O provimento de todos esses cargos será feito por concurso de provas entre os
cathedraticos e os substitutos das escolas normaes regionais ou assistentes technicos.
Aos professores que não tiverem interrompido o exercicio durante certo espaço de
tempo, serão concedidas férias especiaes.
Aos professores que se distinguirem será dada uma ajuda de custo para aperfeiçoarem
seus estudos.
As notas serão:
3 — optima,
2 — bôa,
1 — regular,
0 — nulla.
Em cada prova, cada examinador lançará na urna o gráo que julgar merecer o candidato.

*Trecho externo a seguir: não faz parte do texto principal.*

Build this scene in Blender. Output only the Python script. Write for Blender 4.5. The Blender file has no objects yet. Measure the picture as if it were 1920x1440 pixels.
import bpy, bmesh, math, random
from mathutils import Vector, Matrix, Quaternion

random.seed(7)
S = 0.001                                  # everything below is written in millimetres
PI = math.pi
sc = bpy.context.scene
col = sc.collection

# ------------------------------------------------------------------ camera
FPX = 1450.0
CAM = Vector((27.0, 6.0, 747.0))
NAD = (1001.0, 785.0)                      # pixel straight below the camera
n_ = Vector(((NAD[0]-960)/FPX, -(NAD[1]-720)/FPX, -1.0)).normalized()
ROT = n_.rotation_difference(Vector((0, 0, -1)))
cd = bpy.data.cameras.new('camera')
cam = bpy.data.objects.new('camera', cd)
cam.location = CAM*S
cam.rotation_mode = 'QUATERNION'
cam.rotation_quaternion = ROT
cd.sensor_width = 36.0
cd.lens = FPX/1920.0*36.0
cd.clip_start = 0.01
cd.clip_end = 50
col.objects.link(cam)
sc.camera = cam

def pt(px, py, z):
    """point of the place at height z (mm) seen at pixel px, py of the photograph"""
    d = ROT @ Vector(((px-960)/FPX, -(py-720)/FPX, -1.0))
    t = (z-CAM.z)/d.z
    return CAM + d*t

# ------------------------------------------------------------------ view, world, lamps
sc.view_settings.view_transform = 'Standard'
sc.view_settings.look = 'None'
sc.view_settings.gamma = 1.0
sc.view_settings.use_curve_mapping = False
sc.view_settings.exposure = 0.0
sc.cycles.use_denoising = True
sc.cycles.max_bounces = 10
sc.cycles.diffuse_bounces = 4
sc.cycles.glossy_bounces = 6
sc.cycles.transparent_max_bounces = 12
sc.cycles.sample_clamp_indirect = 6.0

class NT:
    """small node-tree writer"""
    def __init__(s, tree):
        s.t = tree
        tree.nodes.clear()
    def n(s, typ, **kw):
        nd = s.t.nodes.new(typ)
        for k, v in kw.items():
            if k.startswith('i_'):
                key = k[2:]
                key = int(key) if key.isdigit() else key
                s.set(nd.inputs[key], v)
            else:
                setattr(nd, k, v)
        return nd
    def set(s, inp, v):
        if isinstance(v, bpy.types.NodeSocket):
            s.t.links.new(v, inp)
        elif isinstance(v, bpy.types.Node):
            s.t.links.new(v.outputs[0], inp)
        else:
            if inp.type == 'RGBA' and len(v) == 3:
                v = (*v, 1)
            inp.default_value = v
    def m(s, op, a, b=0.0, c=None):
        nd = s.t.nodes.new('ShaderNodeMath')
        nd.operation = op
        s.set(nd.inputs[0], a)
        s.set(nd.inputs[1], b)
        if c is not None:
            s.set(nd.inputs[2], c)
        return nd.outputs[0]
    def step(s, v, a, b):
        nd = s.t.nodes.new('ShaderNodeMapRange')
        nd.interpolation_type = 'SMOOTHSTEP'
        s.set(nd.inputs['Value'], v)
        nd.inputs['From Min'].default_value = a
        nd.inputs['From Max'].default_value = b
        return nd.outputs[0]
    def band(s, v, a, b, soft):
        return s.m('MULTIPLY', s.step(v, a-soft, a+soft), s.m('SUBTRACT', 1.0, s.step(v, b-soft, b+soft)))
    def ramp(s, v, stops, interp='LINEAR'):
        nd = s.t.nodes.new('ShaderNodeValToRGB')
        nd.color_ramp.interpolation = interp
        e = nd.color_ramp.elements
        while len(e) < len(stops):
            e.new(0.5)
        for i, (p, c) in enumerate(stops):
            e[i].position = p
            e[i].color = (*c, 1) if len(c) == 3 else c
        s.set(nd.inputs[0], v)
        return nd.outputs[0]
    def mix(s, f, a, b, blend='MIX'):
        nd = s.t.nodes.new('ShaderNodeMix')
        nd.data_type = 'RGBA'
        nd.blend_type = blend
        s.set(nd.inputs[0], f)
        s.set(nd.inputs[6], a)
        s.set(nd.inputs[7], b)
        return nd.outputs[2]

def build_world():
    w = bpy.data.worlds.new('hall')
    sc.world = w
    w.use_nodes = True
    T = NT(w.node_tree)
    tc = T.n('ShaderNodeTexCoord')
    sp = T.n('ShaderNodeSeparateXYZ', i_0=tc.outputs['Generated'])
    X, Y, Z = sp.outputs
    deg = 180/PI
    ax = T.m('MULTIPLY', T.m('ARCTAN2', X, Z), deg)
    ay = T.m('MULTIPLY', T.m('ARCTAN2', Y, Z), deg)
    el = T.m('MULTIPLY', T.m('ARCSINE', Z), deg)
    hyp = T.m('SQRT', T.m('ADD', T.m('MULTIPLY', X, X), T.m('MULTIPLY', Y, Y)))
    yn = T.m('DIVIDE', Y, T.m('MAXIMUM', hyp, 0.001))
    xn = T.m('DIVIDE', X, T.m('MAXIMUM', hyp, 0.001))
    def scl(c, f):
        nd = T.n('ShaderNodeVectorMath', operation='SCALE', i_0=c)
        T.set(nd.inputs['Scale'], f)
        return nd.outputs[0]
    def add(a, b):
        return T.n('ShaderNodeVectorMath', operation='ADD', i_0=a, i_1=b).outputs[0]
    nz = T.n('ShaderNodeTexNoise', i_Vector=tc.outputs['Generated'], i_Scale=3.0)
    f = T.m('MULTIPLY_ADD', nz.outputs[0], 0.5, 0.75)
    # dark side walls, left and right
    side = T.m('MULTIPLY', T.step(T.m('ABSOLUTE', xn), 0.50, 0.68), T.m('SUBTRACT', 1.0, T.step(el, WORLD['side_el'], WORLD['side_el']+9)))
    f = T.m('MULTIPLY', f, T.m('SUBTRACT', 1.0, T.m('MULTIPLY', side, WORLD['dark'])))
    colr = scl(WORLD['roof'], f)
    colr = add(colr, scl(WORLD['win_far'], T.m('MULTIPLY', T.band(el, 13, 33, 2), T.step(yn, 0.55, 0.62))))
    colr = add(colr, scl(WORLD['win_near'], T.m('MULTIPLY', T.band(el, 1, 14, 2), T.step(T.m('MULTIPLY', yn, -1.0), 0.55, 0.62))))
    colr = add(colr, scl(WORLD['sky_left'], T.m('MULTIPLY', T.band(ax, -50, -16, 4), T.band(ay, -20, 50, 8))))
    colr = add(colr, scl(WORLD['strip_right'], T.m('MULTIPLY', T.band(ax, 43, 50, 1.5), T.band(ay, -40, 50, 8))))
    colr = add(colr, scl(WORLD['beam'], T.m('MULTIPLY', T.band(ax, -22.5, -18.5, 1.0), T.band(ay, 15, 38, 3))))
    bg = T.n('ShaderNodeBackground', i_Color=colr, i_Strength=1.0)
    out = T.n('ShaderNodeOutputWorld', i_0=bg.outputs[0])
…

O presidente apurará o total das noras que obteve cada um dos candidatos, para sua
classificação pela ordem de merecimento.
Notas:
1
Licenciado em História, com mestrado e doutorado em Educação. É professor na Universidade Federal de
Santa Maria/RS e atua em cursos de formação de professores e no Programa de Pós-Graduação em Educação
Profissional e Tecnológica. É editor da Regae - Revista de Gestão e Avaliação Educacional -
https://periodicos.ufsm.br/regae/index - e coordenador do Comitê de Ética em Pesquisa com Seres Humanos da
UFSM. E-mail: [email protected] / https://orcid.org/0000-0002-1204-0355.
2
Affonso Guerreiro Lima (1870-1959), professor, historiador, geógrafo e pedagogo, nasceu em Porto Alegre, em
1º de março de 1870. Filho de Antonio Joaquim Guerreiro Lima e Júlia Correa Lima, diplomou-se pela Escola
Normal em 1890; foi diretor de Instrução Pública durante o mandato de Othelo Rosa na Sesp/RS; integrante do
Conselho Estadual de Educação; sócio-fundador do Instituto Histórico e Geográfico do Rio Grande do Sul e
integrante da Academia Sul-Rio-Grandense de Letras. Em 1913, junto com outros professores, integrou uma
comissão que viajou a Montevidéo, Uruguai (Michel; Arriada, 2017), para observar métodos de ensino,
cotidiano e instalações escolares. Faleceu em 6 de outubro de 1959 em Sapucaia do Sul. Publicou, dentre outros:
Noções de geografia - Brasil (2ª parte). Porto Alegre: Globo, 1936; Noções de geografia - Rio Grande do Sul (1ª
parte) - Curso complementar. Porto Alegre: Globo, 1939 e Noções de cosmografia - de acordo com o programa
da escola normal e escolas complementares. Porto Alegre: Globo, 1936. Empresta o nome para a Escola
Municipal de Ensino Fundamental Afonso Guerreiro Lima, situada no Bairro Lomba do Pinheiro, em Porto
Alegre.
3
Alterado pelos decretos n. 40, de 30 de março de 1940, n. 609, de 30 de setembro de 1942, n. 645, de 23 de
dezembro de 1942, n. 1.488, de 9 de abril de 1945 e n. 2.990, de 7 de maio de 1952.
4
Viñao Frago (2002) assinala que se construiu uma dissociação entre o saber teórico-científico da educação e o
saber prático dos professores. Essa dissociação supôs a exclusão do saber prático, de base empírica, como espaço
de produção do saber pedagógico: “La puesta en relación de la historia de las ciencias de la educación y de la
historia de la profesionalización de los enseñantes, de profesión docente, muestra que la consolidación,
afirmación y reconocimiento social, político y académico del saber científico sobre la educación ha tenido lugar
hasta ahora, con excepciones singulares, a costa de la desvalorización de la profesión docente y de la
deslegitimación de los enseñantes como productores o generados de conocimiento pedagógico a partir de su
experiencia y reflexión sobre la práctica de su tarea” (Viñao Frago, 2002, p. 95).
5
Acerca deste questionário ver ROCHA, Marlos Bessa Mendes da. Educação conformada: a política pública de
educação no Brasil (1930-1945). Juiz de Fora: UFJF, 2000.